I am pretty sure the guy in the stall two dwn from me is jerking it...seriously
do you ever lay in the bath and watch the blood hit the water?
EWW. Don't discuss your period with me. You can go shave your back now.
make sure to take notes today. there is a guy in a wheelchair who might be getting a DUI from a cop on horseback. I'm gonna see this through.
Valentines day isn't about being a couple in love..... It's about chocolate and faking orgasms.
I think the threesome was inevitable when she walked out in nothing but his boxers followed by him completely naked.
Imagine cans of beer raining. Like not hitting you and hurting you. Just gently falling into your hand whenever you're sad
Learn from me. Do not smoke cigs and fold laundry in your room. The cigarette will fall into the dresser without you noticing and your shirts will be on fire. Wanna go shopping tomorrow? I need some new shirts.

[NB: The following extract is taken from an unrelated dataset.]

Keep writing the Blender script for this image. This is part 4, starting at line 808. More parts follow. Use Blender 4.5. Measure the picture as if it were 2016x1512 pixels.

I just found a voice recording from Tanya's bachelorette party when we found you drunk in downtown being harassed by a crazy dude dressed like a clown and we rescued you. Attached is a voice recording of me interviewing you after we found you. I titled it Carlos Batman.
Glad I can drunkenly remember to not get tomatoes on my Mexican pizza but can't tell a guy to keep his hands off my ass
Also- should we send out holiday cards? That say, "Eat a dick, 2014"?
Apparently this establishment won't let you rent a sailboat if you have been drinking rum all morning
Like, bro, how do you think I got the idea to go sailing
If I could go one week without being called a maneater or a spanish trolip that would be great.
I can't believe I'm coordinating a threesome at work. My productivity is at an all time low.
I am pants-free in the living room. This is liberating.
He's a fucking ninja- think of the things he can probably do with his dick.